Climate scientists to discuss the chilling consequences of nuclear war

On Monday, Dec. 11, at 4 p.m. PT, climate experts will discuss the long-term effects of atomic warfare at the annual meeting of the American Geophysical Union (AGU) in San Francisco.

While the threat of mutual annihilation by the superpowers has diminished, the risk of nuclear combat has increased, said AGU panelist Stephen Schneider, the Melvin and Joan Lane Professor in Interdisciplinary Environmental Studies at Stanford University and senior fellow at Stanford’s Woods Institute for the Environment.

“Now we have almost no likelihood of a large-scale nuclear war between Russia and the West, but a much higher probability of a limited number of weapons being used in the next 30 years by rogue states,” he said.

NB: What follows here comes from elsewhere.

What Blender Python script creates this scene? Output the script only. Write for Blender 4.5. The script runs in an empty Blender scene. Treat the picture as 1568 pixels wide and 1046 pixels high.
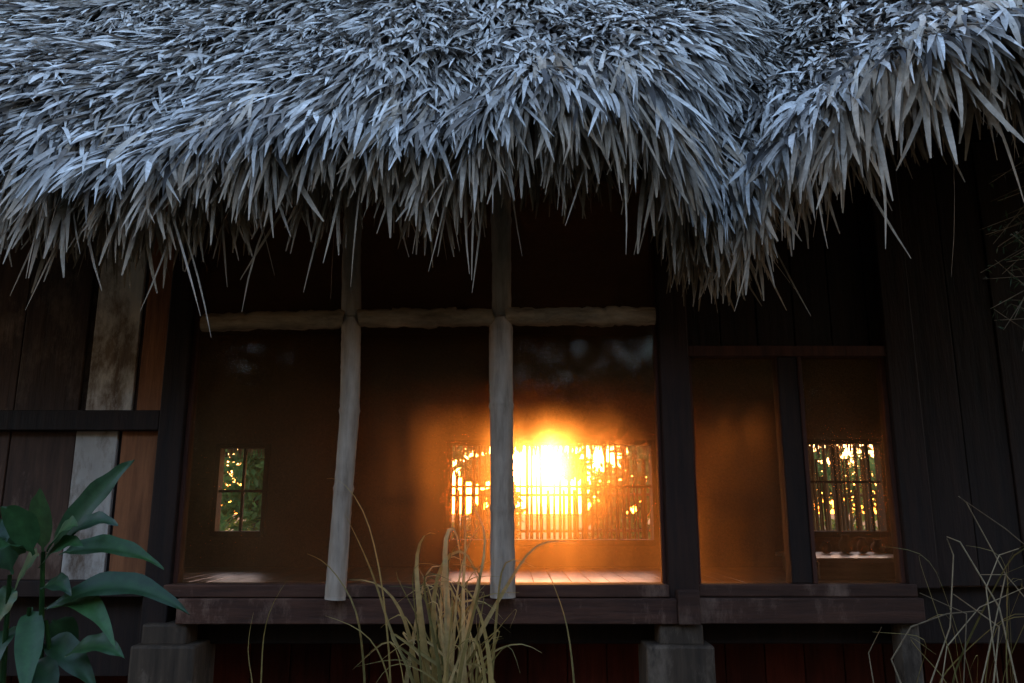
import bpy, math, random
import numpy as np
from mathutils import Vector
random.seed(7); rng=np.random.default_rng(7)
scene=bpy.context.scene
R=math.radians
scene.view_settings.view_transform='Standard'
scene.view_settings.look='None'
scene.view_settings.exposure=0

# ------------------------------------------------ camera
PITCH=R(12); CAM=np.array([0,-3.7,1.5]); F=1230.0
cd=bpy.data.cameras.new('camera'); cam=bpy.data.objects.new('camera',cd)
scene.collection.objects.link(cam); scene.camera=cam
cam.location=CAM; cam.rotation_euler=(R(90)+PITCH,0,0)
cd.sensor_width=36; cd.lens=36*F/1568; cd.clip_end=3000; cd.clip_start=0.02
# project image pixel coordinates through the camera to metres on the vertical plane y
def S(px,py,y):
    a=(px-784)/F; b=(523-py)/F
    d=np.array([a, math.cos(PITCH)-b*math.sin(PITCH), math.sin(PITCH)+b*math.cos(PITCH)])
    t=(y-CAM[1])/d[1]
    return CAM+t*d
def X(px,py=700,y=0): return float(S(px,py,y)[0])
def Z(py,y=0): return float(S(784,py,y)[2])

# ------------------------------------------------ mesh builder
class MB:
    def __init__(s): s.v=[];s.f=[];s.c=[];s.n=0
    def add(s,v,f,c):
        v=np.asarray(v,float); s.v.append(v)
        s.f.extend([tuple(int(i)+s.n for i in q) for q in f]); s.n+=len(v)
        c=np.asarray(c,float)
        if c.ndim==1: c=np.tile(c,(len(v),1))
        s.c.append(c)
    def box(s,x0,x1,y0,y1,z0,z1,c=None):
        if x0>x1:x0,x1=x1,x0
        if y0>y1:y0,y1=y1,y0
        if z0>z1:z0,z1=z1,z0
        if c is None:c=random.random()
        v=[(x,y,z) for z in(z0,z1) for y in(y0,y1) for x in(x0,x1)]
        f=[(0,2,3,1),(4,5,7,6),(0,1,5,4),(2,6,7,3),(0,4,6,2),(1,3,7,5)]
        s.add(v,f,[c,random.random(),0])
    def tube(s,pts,rad,n=8,c=None,rough=0,cap=True):
        pts=np.asarray(pts,float);m=len(pts)
        rad=np.broadcast_to(np.asarray(rad,float),(m,))
        if c is None:c=random.random()
        T=np.gradient(pts,axis=0);T/=np.linalg.norm(T,axis=1)[:,None]+1e-9
        ref=np.array([0,1,0.]) if abs(T[m//2][1])<.8 else np.array([1,0,0.])
        V=[];C=[]
        for i in range(m):
            u=np.cross(T[i],ref);u/=np.linalg.norm(u)+1e-9;w=np.cross(T[i],u)
            for k in range(n):
                a=2*math.pi*k/n
                r=rad[i]*(1+rough*(random.random()-.5))
                V.append(pts[i]+r*(math.cos(a)*u+math.sin(a)*w));C.append([c,random.random(),i/(m-1)])
        f=[]
        for i in range(m-1):
            for k in range(n):
                k2=(k+1)%n
                f.append((i*n+k,i*n+k2,(i+1)*n+k2,(i+1)*n+k))
        if cap: f.append(tuple(range(n))); f.append(tuple((m-1)*n+k for k in range(n))[::-1])
        s.add(V,f,C)
    def obj(s,name,mat,parent=None,smooth=False,bevel=0):
        me=bpy.data.meshes.new(name)
        V=np.concatenate(s.v);C=np.concatenate(s.c)
        me.from_pydata(V.tolist(),[],s.f)
        ca=me.color_attributes.new('Col','FLOAT_COLOR','POINT')
        cc=np.ones((len(V),4),np.float32);cc[:,:3]=C
        ca.data.foreach_set('color',cc.ravel())
        if smooth: me.polygons.foreach_set('use_smooth',[True]*len(me.polygons))
        me.materials.append(mat);me.update()
        o=bpy.data.objects.new(name,me);scene.collection.objects.link(o)
        if parent:o.parent=parent
        if bevel:
            b=o.modifiers.new('bevel','BEVEL');b.width=bevel;b.segments=2;b.limit_method='ANGLE'
        return o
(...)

Schneider will be the final speaker at the AGU session titled “Environmental Consequences of Regional Nuclear Conflicts” to be held in Room 3002 at Moscone Center West. The session comes on the heels of the Nov. 16 vote by the U.S. Senate to endorse a plan that reverses decades of U.S. anti-proliferation policy by allowing the government to ship civilian nuclear fuel and technology to India. Critics of the Senate plan argue that it would augment India’s nuclear arsenal and spark a regional arms race with Pakistan and China.

“Not only do we have a higher probability of the use of nuclear weapons, they are much more likely to be used in the tropics, not in the high latitudes,” Schneider said. “It has changed from a big war in the North to smaller explosions in the political South.”

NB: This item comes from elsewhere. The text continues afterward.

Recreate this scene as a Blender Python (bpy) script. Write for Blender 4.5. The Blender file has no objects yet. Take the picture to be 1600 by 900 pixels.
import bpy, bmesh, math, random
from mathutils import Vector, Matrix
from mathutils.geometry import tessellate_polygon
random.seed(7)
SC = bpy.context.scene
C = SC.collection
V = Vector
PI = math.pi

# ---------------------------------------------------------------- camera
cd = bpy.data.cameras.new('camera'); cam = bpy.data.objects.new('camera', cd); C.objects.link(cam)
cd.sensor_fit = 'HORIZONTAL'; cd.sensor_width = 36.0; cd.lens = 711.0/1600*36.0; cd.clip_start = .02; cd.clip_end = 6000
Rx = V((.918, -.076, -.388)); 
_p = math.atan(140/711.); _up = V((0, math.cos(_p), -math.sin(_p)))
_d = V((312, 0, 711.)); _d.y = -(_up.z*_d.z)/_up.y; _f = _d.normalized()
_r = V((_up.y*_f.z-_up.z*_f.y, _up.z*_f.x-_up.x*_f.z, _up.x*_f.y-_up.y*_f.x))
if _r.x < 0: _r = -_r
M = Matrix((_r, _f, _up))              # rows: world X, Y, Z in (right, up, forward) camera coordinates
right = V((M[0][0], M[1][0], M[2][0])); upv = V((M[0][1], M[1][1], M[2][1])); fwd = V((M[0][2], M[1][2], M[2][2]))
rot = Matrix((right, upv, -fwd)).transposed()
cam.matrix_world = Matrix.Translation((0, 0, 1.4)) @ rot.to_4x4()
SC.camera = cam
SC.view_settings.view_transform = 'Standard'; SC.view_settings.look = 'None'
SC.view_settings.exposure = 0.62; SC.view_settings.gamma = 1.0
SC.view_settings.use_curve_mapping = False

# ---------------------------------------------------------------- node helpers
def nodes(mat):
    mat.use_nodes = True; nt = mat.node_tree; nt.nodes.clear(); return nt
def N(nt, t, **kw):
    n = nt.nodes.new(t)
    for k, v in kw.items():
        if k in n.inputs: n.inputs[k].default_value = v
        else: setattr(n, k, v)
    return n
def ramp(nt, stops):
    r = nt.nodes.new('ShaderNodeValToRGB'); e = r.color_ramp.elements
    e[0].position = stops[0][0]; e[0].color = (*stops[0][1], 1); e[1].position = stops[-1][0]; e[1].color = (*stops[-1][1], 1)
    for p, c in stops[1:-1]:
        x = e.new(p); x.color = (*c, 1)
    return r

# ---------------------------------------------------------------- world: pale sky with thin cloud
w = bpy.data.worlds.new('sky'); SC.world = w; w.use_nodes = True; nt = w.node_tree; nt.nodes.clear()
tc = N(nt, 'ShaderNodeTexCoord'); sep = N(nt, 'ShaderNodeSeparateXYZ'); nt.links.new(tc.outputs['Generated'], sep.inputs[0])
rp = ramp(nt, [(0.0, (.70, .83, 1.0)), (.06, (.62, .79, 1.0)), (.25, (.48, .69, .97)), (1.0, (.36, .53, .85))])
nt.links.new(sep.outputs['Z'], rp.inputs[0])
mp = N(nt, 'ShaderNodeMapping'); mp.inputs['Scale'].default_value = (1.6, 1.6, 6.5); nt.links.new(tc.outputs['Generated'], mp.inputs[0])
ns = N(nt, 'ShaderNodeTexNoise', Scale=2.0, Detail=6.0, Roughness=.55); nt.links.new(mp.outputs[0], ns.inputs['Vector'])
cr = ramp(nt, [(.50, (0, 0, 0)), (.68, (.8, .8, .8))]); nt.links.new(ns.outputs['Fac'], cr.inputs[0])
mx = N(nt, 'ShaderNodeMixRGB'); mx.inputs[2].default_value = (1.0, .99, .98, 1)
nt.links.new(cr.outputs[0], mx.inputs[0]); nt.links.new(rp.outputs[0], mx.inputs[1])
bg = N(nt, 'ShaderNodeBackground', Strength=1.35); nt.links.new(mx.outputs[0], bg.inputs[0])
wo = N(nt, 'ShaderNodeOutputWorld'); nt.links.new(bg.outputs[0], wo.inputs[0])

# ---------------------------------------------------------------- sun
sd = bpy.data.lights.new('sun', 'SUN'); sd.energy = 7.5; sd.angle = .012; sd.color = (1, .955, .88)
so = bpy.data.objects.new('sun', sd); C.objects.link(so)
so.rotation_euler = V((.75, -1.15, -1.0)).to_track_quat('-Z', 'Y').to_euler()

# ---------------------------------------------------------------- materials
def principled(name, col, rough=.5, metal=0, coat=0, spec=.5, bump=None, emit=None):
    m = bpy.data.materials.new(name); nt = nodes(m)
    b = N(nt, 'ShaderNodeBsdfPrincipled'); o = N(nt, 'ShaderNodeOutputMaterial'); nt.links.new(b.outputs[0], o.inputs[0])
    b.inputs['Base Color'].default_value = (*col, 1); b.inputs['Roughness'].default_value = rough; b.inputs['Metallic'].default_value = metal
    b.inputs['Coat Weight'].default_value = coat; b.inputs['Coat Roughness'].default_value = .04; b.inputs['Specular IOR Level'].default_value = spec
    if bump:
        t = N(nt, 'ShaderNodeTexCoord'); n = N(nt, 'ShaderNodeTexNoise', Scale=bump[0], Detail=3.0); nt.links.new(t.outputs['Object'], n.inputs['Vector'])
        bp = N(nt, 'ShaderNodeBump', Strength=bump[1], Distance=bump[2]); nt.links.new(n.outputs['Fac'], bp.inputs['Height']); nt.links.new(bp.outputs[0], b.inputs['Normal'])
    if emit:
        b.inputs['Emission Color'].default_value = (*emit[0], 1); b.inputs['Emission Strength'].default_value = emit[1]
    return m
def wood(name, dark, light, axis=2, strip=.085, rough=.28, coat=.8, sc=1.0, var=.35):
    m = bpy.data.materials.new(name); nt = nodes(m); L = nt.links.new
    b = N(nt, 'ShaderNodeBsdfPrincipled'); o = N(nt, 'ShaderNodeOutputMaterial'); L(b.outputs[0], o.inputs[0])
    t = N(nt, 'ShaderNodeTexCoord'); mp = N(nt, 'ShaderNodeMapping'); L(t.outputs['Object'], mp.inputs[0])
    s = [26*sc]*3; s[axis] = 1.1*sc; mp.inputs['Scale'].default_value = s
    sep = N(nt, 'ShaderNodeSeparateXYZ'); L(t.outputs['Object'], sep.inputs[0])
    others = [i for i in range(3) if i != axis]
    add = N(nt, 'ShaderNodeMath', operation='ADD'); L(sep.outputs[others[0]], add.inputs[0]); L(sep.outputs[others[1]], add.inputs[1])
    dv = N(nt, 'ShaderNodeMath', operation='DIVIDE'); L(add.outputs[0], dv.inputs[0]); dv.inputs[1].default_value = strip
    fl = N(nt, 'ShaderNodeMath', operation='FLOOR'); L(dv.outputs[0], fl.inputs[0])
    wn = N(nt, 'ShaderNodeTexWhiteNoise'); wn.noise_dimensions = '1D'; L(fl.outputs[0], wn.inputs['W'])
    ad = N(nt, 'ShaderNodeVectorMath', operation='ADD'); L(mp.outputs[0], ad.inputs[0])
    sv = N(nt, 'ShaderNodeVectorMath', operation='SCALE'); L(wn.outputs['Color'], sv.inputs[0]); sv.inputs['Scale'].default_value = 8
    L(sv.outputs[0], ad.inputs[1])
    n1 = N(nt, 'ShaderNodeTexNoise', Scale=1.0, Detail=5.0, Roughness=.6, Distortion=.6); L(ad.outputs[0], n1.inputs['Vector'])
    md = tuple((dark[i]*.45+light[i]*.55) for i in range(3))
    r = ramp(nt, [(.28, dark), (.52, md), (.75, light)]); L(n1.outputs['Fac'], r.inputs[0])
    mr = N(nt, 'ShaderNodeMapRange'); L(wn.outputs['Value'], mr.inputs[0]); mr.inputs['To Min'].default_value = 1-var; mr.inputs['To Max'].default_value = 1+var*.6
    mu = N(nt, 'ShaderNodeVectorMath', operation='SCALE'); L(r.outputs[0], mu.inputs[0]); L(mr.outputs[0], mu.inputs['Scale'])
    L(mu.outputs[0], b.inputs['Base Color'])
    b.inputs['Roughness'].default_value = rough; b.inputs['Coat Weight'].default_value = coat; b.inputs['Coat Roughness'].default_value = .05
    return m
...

Detonation of nuclear weapons in the tropics could have harsher effects than a war in the northern latitudes, Schneider explained, because heat from the sun could loft plumes of smoke higher into the atmosphere, where it could have a longer cooling effect on the Earth.

“The sun is much stronger in the tropics than it is in mid-latitudes,” he said. “Therefore, a much more limited war [there] could have a much larger effect, because you are putting the smoke in the worse possible place.

“The whole nature of the potential conflict has changed,” he added. “Anything that you can do to discourage people from thinking that there is any way to win anything with a nuclear exchange is a good idea. You still have to be mega-insane to think there is any political objective for which a nuclear explosion is going to do you any good.”